La. man decapitated disabled son, 7

In this Sunday, Aug. 14, 2011 photo, Joey Quinn, left, leads Jeremiah Wright out of the Thibodaux Police Office, in Thibodaux, La. Wright is charged with killing the 7-year-old son of his girlfriend.
In this Sunday, Aug. 14, 2011 photo, Joey Quinn, left, leads Jeremiah Wright out of the Thibodaux Police Office, in Thibodaux, La. Wright is charged with killing the 7-year-old son of his girlfriend.

A Louisiana man is accused of decapitating and dismembering his disabled 7-year-old son and leaving the boy's head near the street so the child's mother would see it - a killing that brought seasoned police officers to tears, authorities said Monday.

Jeremiah Lee Wright, 30, of Thibodaux has confessed to killing Jori Lirette, Police Chief Scott Silverii said. He said Wright was booked with first-degree murder and was held Monday in lieu of $5 million bond.

Silverii's spokesman, Detective Ricky Ross, said he does not believe Wright has an attorney.

Silverii said the motive was unclear, though Wright told police "that he'd gotten to the point where he was tired of taking care" of the boy, who had cerebral palsy and heart problems, needed a feeding tube and was in a wheelchair.

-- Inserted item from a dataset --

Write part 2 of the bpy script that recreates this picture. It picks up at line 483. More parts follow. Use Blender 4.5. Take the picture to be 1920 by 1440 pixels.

"He said when he put his head out by the side of the road it was so the mother would see it when she came by," Silverii said. He said Wright's only explanation for doing so was "just that he wanted her to feel stupid when she saw the head."

The police chief said Jori's feet and one hand also were cut off, recovered with the body in several white plastic garbage bags.

The slaying was the first in Thibodeaux since 2008.

Silverii said the boy apparently was decapitated over the kitchen sink, which was sent to the Louisiana State Police crime lab along with a box of tools found nearby. An autopsy taking place Monday in Jefferson Parish would identify when the child died and what was used to decapitate and dismember the boy, Silverii said.

Police had been called to the house last month when the couple had an argument - possibly about money - though neither person brought charges, Ross said. The police chief said Wright had been arrested a few times previously, though he was never charged with violent crimes. Wright served 10 days for theft in 2005.

Lirette, 27, told The Daily Comet of Thibodaux (http://bit.ly/pqtIKx ) that she and Wright had been together for 10 years, but that she had planned for some time to leave him.

"I didn't get out fast enough," she said.

The newspaper reached Lirette and other mourners Sunday night at the home of her mother, Delene Himel, who does not have a listed phone number.

Mark Chatagnier, a friend of Wright's, told the newspaper that Wright was unemployed and that Lirette often left him to care for Jori, even when she was not working.

"She would take off and totally expect Jerry to do everything," Chatagnier said.

Lirette denied that. She said she cared for another disabled person to pay household bills and was still around to care for her son, who had been born three months premature, could say only a few words and weighed no more than 50 pounds when he died.

Despite his challenges, she said she never felt her son was disabled.

"I never struggled with my son," Lirette said. "He was happy. Everything I could do, I did."

She said she took her pickup for repairs Sunday morning so she could take Jori to an ear doctor Tuesday in New Orleans, about a 75-minute drive east.

She returned to a home blocked with police tape.

When she identified herself, Silverii had Ross, who had been her minister for 12 years and remains a lay pastor, and a captain tell her what happened to her son.

"These are experienced men. They came out of there in tears. Just absolutely in tears," Silverii said.

Grief counselors from the Lafourche Parish Sheriff's Office also spent time with her, he said.

South Thibodaux Elementary School, where Jori was a second-grader, was "a very somber place" Monday, said Floyd Benoit, spokesman for the Lafourche Parish school system.

He said about six social workers, psychiatrists and psychologists were at the school to talk to anyone who needed them, and a few were at other schools where teachers or students knew Jori.

The school has 560 students, including 84 second-graders and 18 in special education across all grades, he said.

"It's the staff that's having a harder time today, because they understand more of what's happening," Benoit said.